The extreme cases of very high and very low future rates are the exception - mortgage notes are said to have negative convexity for this reason. To compensate for the negative convexity, a premium is charged, which means the investor comes out ahead on mortgage notes compared to bonds if rates remain modest.
ncole1: I suspect that if we had this conservation a couple of years ago when I was taking out a mortgage, I would have heard the same predictions from you. Stocks are too high; bond returns will remain low. You would have been wrong. It is very likely that we can have this same conservation a couple of more years from now. You will be making the same comments about poor returns going forward. You probably think you will be right at some time in the future. I don't. You will always be wrong. If at some point in the future your worst cases become true, the bad times will not last. We are talking a 30 yr mortgage. If we have a period of 30 years with bad returns and a disastrous economy, you should indeed look for the bomb shelter and become a survivalist.
ncole1: I suspect that if we had this conservation a couple of years ago when I was taking out a mortgage, I would have heard the same predictions from you. Stocks are too high; bond returns will remain low. You would have been wrong.
I did not say stocks are too high. I am saying bonds are too high, and that stocks fluctuate a lot in value.
Quote:
Originally Posted by jrkliny
It is very likely that we can have this same conservation a couple of more years from now. You will be making the same comments about poor returns going forward. You probably think you will be right at some time in the future. I don't. You will always be wrong.
Nope. I considered all the possibilities, so it is logically impossible for me to be wrong.
You will be making the same comments about poor returns going forward. You probably think you will be right at some time in the future. I don't. You will always be wrong. If at some point in the future your worst cases become true, the bad times will not last. We are talking a 30 yr mortgage. If we have a period of 30 years with bad returns and a disastrous economy, you should indeed look for the bomb shelter and become a survivalist.
Straw man after straw man after straw man, it just never ends, does it?
I am making an epistemological claim, not one about whether you will come out ahead.
I will say it once and hope I don't have to say it again: I never, ever, even once, said you will lose with your strategy. And I do not say that now, and I will never say it in the future.
I am simply saying that I don't know, and you don't know either.
I guess you are right. You cannot be wrong if you just consider possibilities but never arrive at a conclusion or take any action.
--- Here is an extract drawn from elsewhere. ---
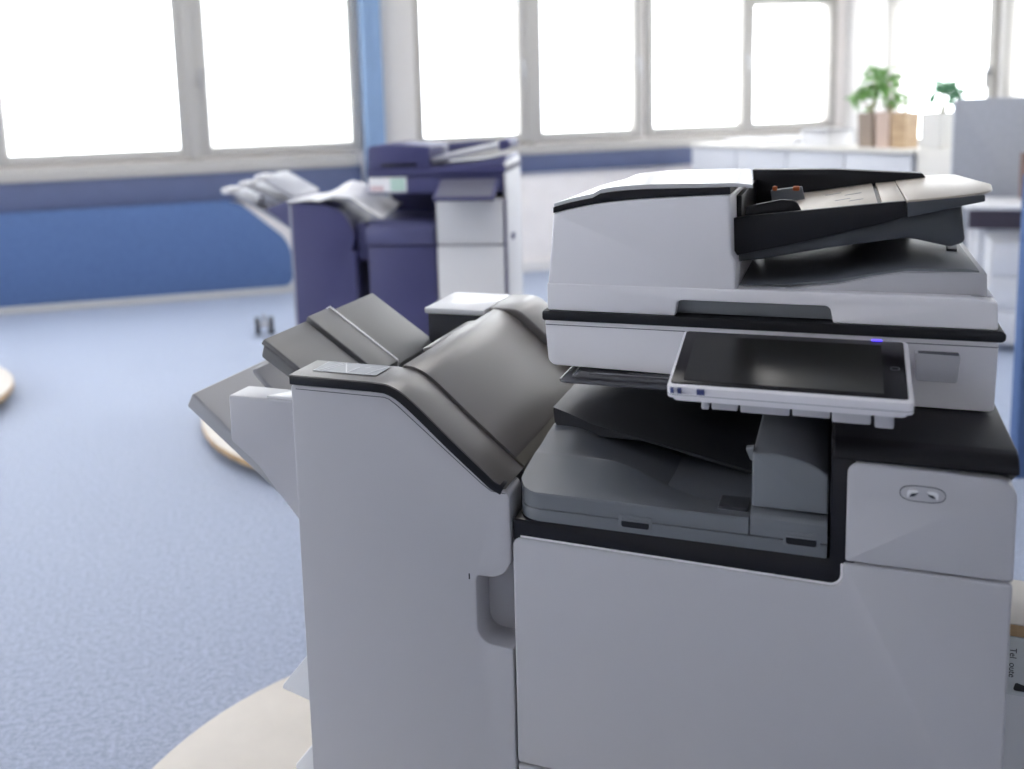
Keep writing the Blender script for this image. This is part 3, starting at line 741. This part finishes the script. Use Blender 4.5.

None of us has a crystal ball. What we have is (a) a set of possibilities to consider; (b) An individual risk tolerance level; and (c) An overall financial picture.
The decision that one makes on allocation and types of capital must be based on these factors; (b) and (c) differ from one person to another.
The way one arrives at a conclusion does not require that one insists that a given market event will occur, or will not occur.
Rather, I am saying something more like "The risk is this, the benefit is that, if the benefit is worth the risk, take the risk, and if it isn't, don't."
Now are you complaining that I don't describe what I think an appropriate risk tolerance is, and why? If this is the issue you have, then all I really think needs to be said is that it varies from person to person because it depends on both individual preferences and individual comforts. Other unknowns also may have indirect effects, which can be minimized with appropriate insurances (health, long-term disability, home, car, etc.)
And I don't really know how you are assuming I take no action - I have a few passive, unleveraged, investment portfolios, to which I add more every year. I am always allocating capital in some way or another, just as you.